• **Task**: Repeat verbatim only the lines from the opening of the material below through the one that contains "COL = SC.collection".

• **Available data**:

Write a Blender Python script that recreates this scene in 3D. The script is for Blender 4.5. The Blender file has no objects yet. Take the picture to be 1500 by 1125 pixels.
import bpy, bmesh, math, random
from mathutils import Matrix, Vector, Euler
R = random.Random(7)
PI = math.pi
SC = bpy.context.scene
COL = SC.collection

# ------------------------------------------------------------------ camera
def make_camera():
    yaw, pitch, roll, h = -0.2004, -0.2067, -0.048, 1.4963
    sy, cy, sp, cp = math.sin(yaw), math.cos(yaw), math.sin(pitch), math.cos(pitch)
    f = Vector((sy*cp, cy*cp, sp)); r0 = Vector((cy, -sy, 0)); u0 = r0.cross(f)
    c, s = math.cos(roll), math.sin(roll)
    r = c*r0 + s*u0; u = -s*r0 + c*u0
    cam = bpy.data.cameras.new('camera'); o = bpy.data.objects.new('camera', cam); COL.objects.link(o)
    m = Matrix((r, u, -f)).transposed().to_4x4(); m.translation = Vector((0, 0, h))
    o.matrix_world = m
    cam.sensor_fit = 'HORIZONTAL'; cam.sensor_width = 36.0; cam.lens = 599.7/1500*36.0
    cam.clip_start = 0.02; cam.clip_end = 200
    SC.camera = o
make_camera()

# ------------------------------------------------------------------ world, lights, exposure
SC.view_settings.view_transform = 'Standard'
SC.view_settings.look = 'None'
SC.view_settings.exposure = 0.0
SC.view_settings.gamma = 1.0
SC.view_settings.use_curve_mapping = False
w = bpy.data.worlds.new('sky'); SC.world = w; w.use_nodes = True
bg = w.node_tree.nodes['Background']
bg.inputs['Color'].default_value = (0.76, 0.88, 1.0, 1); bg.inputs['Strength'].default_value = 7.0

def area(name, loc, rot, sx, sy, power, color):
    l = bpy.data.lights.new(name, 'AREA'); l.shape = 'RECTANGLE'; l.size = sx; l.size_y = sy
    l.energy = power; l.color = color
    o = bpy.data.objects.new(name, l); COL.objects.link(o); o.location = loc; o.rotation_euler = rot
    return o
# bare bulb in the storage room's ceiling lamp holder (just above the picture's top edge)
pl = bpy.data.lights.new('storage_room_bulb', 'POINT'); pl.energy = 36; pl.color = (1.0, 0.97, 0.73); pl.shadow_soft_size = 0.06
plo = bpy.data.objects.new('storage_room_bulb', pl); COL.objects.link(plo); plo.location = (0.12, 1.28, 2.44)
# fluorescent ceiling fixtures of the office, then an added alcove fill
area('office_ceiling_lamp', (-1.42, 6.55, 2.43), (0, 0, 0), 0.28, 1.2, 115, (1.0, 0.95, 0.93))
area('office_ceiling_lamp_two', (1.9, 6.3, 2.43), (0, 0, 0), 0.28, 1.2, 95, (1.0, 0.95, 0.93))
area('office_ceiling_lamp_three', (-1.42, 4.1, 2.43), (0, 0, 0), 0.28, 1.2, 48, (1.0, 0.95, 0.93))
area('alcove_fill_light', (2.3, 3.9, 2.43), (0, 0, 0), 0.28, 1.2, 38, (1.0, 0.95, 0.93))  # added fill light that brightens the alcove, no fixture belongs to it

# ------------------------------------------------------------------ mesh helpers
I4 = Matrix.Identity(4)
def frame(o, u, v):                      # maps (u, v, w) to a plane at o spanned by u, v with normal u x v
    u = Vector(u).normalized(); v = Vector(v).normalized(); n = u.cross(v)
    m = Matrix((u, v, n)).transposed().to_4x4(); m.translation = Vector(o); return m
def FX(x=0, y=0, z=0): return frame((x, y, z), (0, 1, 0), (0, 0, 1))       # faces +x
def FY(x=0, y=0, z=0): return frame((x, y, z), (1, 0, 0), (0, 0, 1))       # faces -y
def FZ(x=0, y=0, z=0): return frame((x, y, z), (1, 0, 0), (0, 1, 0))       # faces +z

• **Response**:
Write a Blender Python script that recreates this scene in 3D. The script is for Blender 4.5. The Blender file has no objects yet. Take the picture to be 1500 by 1125 pixels.
import bpy, bmesh, math, random
from mathutils import Matrix, Vector, Euler
R = random.Random(7)
PI = math.pi
SC = bpy.context.scene
COL = SC.collection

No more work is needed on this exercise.